Instructions to follow
Work out how many lines of the data hold the string "pixels", and reply with that number alone.

[BEGIN]

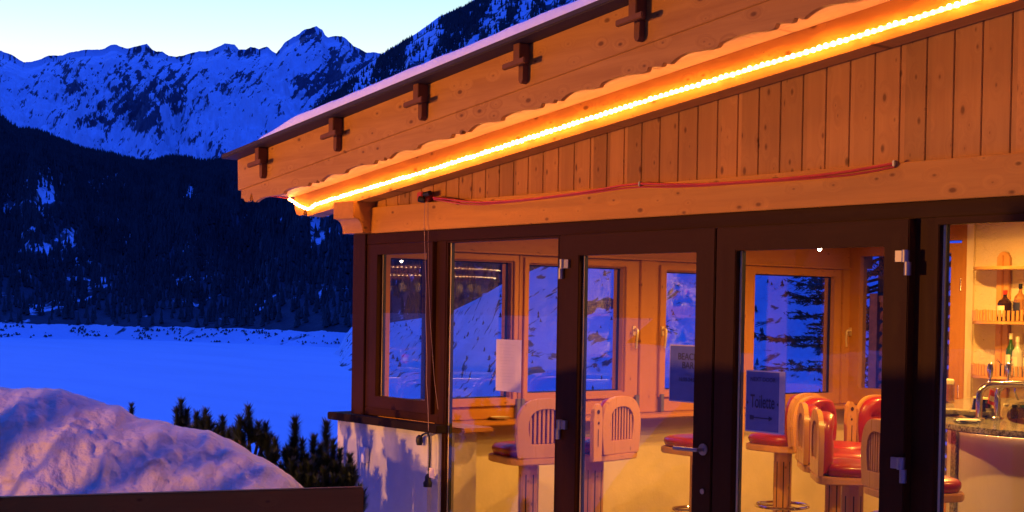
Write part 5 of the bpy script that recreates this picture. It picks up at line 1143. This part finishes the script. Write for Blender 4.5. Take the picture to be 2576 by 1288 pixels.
def spruce(loc, Ht, Rm, lab, seed, n_br=90, z0=.5):
    rj = np.random.default_rng(seed); t_ = thing('spruce_tree', lab, 'tree', loc); L0 = np.array(loc)
    MB().tube([L0, L0+[0, 0, Ht*.5], L0+[0, 0, Ht]], [.13, .08, .01], 10).build('trunk', 'bark', t_)
    V, Fc = [], []; br = MB()
    for i in range(n_br):
        q_ = (i+.5)/n_br; z = z0+(Ht-z0)*q_; R_ = Rm*(1-q_)**.8*(.75+.4*rj.random())+.1; a_ = rj.random()*6.283; d_ = np.array([math.cos(a_), math.sin(a_), 0])
        P = [L0+[0, 0, z]+d_*R_*s_+np.array([0, 0, -.28*R_*s_+.22*R_*s_**3]) for s_ in np.linspace(0, 1, 6)]
        br.tube(P, [.018*(1-.8*s_) for s_ in np.linspace(0, 1, 6)], 5, cap=False)
        side = np.array([-d_[1], d_[0], 0])
        nb_ = max(4, int(R_*13))
        for k in range(nb_):
            s_ = .18+.82*(k+rj.random())/nb_; p0 = L0+[0, 0, z]+d_*R_*s_+np.array([0, 0, -.28*R_*s_+.22*R_*s_**3]); sg = 1 if k % 2 else -1
            ln_ = R_*.38*(1.15-s_)*(.7+.5*rj.random())+.06; dr = d_*.75+side*sg*.8+np.array([0, 0, -.12+.15*rj.random()]); dr /= np.linalg.norm(dr)
            nn = int(ln_*95)+6
            for m_ in range(nn):
                tt = rj.random(); c_ = p0+dr*ln_*tt; o_ = rj.normal(size=3); o_ -= dr*o_.dot(dr)*.2; o_ /= np.linalg.norm(o_); o_ = o_*.8+dr*.6; e_ = c_+o_*.048; w_ = np.cross(o_, dr); w_ = w_/max(1e-6, np.linalg.norm(w_))*.010
                kk = len(V); V += [c_-w_-L0, c_+w_-L0, e_-L0]; Fc.append((kk, kk+1, kk+2))
    br.build('branch', 'bark', t_); o = npmesh('crown', V, Fc, 'spruce_needles', smooth=False); o.parent = t_
spruce((-9.38, 12.35, -.1), 5.8, 1.6, 'dark spruce outside the corner windows', 21, 100, .3)
spruce((-7.3, 12.9, 0), 4.2, 1.5, 'smaller spruce rising behind the lattice fence', 22, 60, .4)

fl_ = Vector((-4.5, -4.6, 2.9)); fg = thing('heap_fill_light', 'added unseen amber fill light warming the snow heap', 'lamp', (fl_.x, fl_.y, 0))  # added unseen light, aimed to warm the heap and miss the doors
MB().tube([(fl_.x, fl_.y-.1, 0), (fl_.x, fl_.y-.1, 2.85)], .02, 10).build('stake', 'black_rubber', fg, smooth=True); MB().box(fl_.x-.08, fl_.x+.08, fl_.y-.14, fl_.y-.06, 2.83, 2.97).build('housing', 'black_rubber', fg, bevel=.01)
l = bpy.data.lights.new('heap_fill_glow', 'SPOT'); l.energy = 2100; l.color = (1.0, .38, .07); l.shadow_soft_size = .05; l.spot_size = math.radians(17); l.spot_blend = .35
lo = bpy.data.objects.new('heap_fill_glow', l); COL.objects.link(lo); lo.parent = fg; lo.location = (0, 0, 2.9); lo.rotation_euler = (Vector((-6.5, 3.05, .75))-fl_).to_track_quat('-Z', 'Y').to_euler()

# unseen pine added beside the heap so its boughs streak the light on the snow
mugo((-5.55, -.35, .3), [((-5.55+dx, -.35+dy, z), .45, .07) for dx, dy, z in ((0, 0, 2.45), (-.22, .05, 2.2), (.2, .1, 2.25), (-.42, .0, 2.0), (.38, -.05, 2.05), (-.6, .1, 1.75), (.1, .2, 1.95), (-.12, -.1, 1.9), (.55, .05, 1.8), (-.3, .15, 1.7), (.28, .12, 1.65))], 'added unseen pine left of the picture, streaking the light on the heap', 44)
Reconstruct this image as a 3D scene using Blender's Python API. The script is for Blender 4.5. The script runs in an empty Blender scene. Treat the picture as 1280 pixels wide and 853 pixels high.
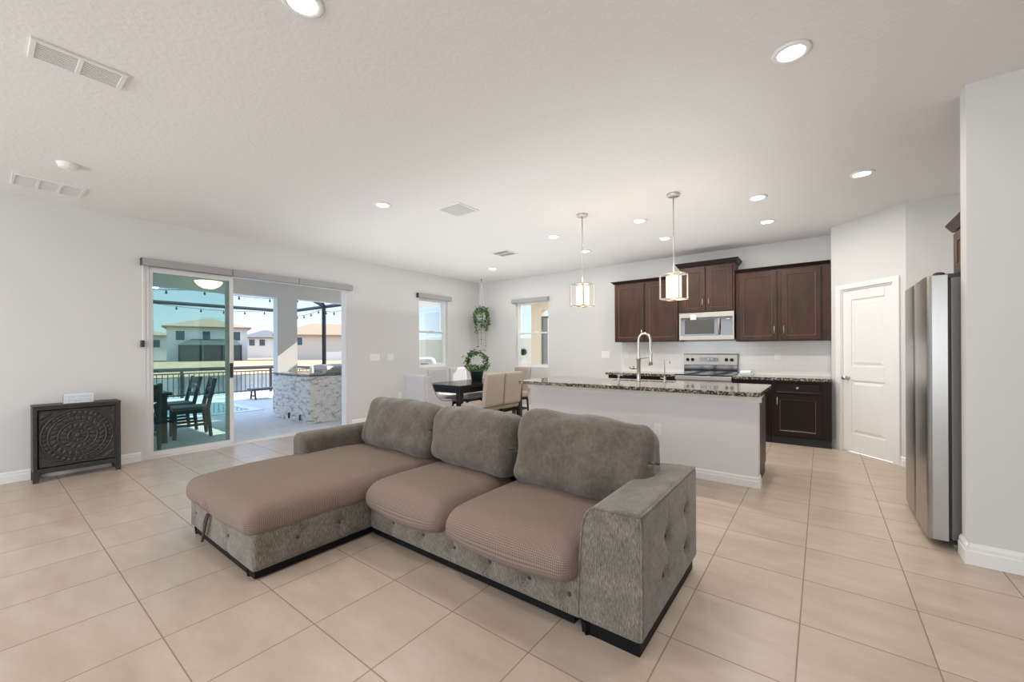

[END]

Complete answer
2